Scene script records
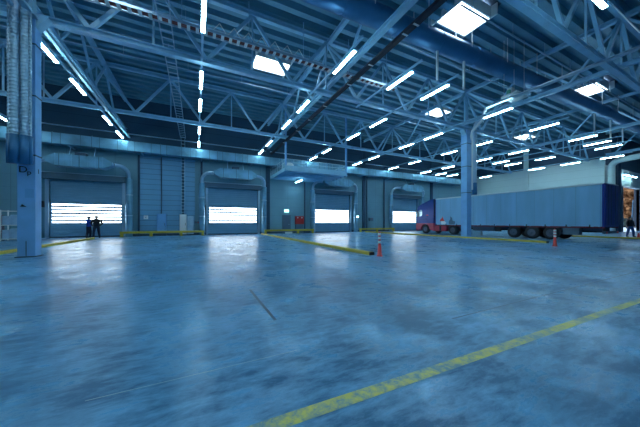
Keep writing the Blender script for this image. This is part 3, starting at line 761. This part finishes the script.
for y in (12.02, 10.73, 9.5):
    wheel(XT + .04, XT + .42, y, t); wheel(XE - .42, XE - .04, y, t, out=1)
    MB().tube([(XT + .4, y, .5), (XE - .4, y, .5)], .07, 8).build('axle', 'steel_dark', t)
    mb = MB()
    for a in range(8):
        a0, a1 = PI * (a / 8), PI * ((a + 1) / 8)
        mb.bar((XT + .25, y + .57 * math.cos(a0), .5 + .5 * math.sin(a0)), (XT + .25, y + .57 * math.cos(a1), .5 + .5 * math.sin(a1)), .4, .015) if .15 < a / 8 < .85 else None
    mb.build('mudguard', 'black', t)
# emblem on the curtain: red peak over a white base, dark shape beside it
ye = 18.95
MB().prism([(ye - .32, 1.45), (ye + .30, 1.45), (ye + .22, 1.65), (ye + .02, 1.78), (ye - .02, 1.98), (ye - .12, 1.75), (ye - .2, 1.6)], 'x', XT - .035, XT - .028).build('emblem_red', 'red', t)
MB().prism([(ye - .35, 1.1), (ye + .12, 1.1), (ye + .16, 1.45), (ye - .32, 1.45), (ye - .5, 1.25)], 'x', XT - .036, XT - .028).build('emblem_white', 'white_band', t)
MB().prism([(17.45, 1.1), (18.1, 1.1), (18.15, 1.35), (17.95, 1.7), (18.0, 1.95), (17.75, 1.8), (17.7, 1.5), (17.4, 1.4)], 'x', XT - .035, XT - .028).build('emblem_dark', 'slate', t)

# tractor
t = thing('truck_tractor', 'blue truck cab with red lower bodywork coupled to the long trailer', 'truck', ((XT + XE) / 2, 20.5, 0))
xa, xb = XT + .02, XE - .02
prof = [(20.12, 1.15), (22.5, 1.15), (22.60, 1.5), (22.58, 2.2), (22.5, 2.9), (22.36, 3.2), (22.0, 3.42), (21.4, 3.64), (20.8, 3.86), (20.3, 3.98), (20.12, 4.0)]
MB().prism(prof, 'x', xa, xb).build('cab_shell', 'cab_blue', t)
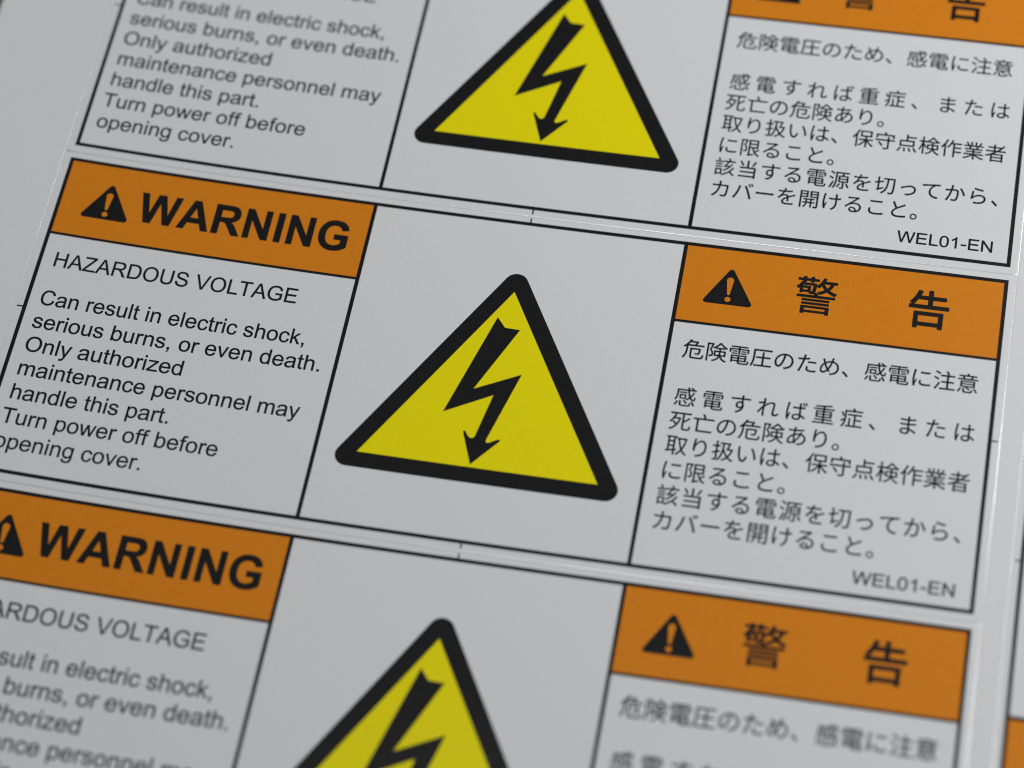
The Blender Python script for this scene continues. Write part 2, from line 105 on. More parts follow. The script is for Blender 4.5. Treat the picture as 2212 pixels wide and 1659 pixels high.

** WORK REQUIRED **
Give every line above again exactly, with no pictures.

** ANSWER TO THIS TASK **
Keep writing the Blender script for this image. This is part 3, starting at line 761. This part finishes the script.
for y in (12.02, 10.73, 9.5):
    wheel(XT + .04, XT + .42, y, t); wheel(XE - .42, XE - .04, y, t, out=1)
    MB().tube([(XT + .4, y, .5), (XE - .4, y, .5)], .07, 8).build('axle', 'steel_dark', t)
    mb = MB()
    for a in range(8):
        a0, a1 = PI * (a / 8), PI * ((a + 1) / 8)
        mb.bar((XT + .25, y + .57 * math.cos(a0), .5 + .5 * math.sin(a0)), (XT + .25, y + .57 * math.cos(a1), .5 + .5 * math.sin(a1)), .4, .015) if .15 < a / 8 < .85 else None
    mb.build('mudguard', 'black', t)
# emblem on the curtain: red peak over a white base, dark shape beside it
ye = 18.95
MB().prism([(ye - .32, 1.45), (ye + .30, 1.45), (ye + .22, 1.65), (ye + .02, 1.78), (ye - .02, 1.98), (ye - .12, 1.75), (ye - .2, 1.6)], 'x', XT - .035, XT - .028).build('emblem_red', 'red', t)
MB().prism([(ye - .35, 1.1), (ye + .12, 1.1), (ye + .16, 1.45), (ye - .32, 1.45), (ye - .5, 1.25)], 'x', XT - .036, XT - .028).build('emblem_white', 'white_band', t)
MB().prism([(17.45, 1.1), (18.1, 1.1), (18.15, 1.35), (17.95, 1.7), (18.0, 1.95), (17.75, 1.8), (17.7, 1.5), (17.4, 1.4)], 'x', XT - .035, XT - .028).build('emblem_dark', 'slate', t)

# tractor
t = thing('truck_tractor', 'blue truck cab with red lower bodywork coupled to the long trailer', 'truck', ((XT + XE) / 2, 20.5, 0))
xa, xb = XT + .02, XE - .02
prof = [(20.12, 1.15), (22.5, 1.15), (22.60, 1.5), (22.58, 2.2), (22.5, 2.9), (22.36, 3.2), (22.0, 3.42), (21.4, 3.64), (20.8, 3.86), (20.3, 3.98), (20.12, 4.0)]
MB().prism(prof, 'x', xa, xb).build('cab_shell', 'cab_blue', t)
The Blender Python script for this scene continues. Write part 2, from line 105 on. More parts follow. The script is for Blender 4.5. Treat the picture as 2212 pixels wide and 1659 pixels high.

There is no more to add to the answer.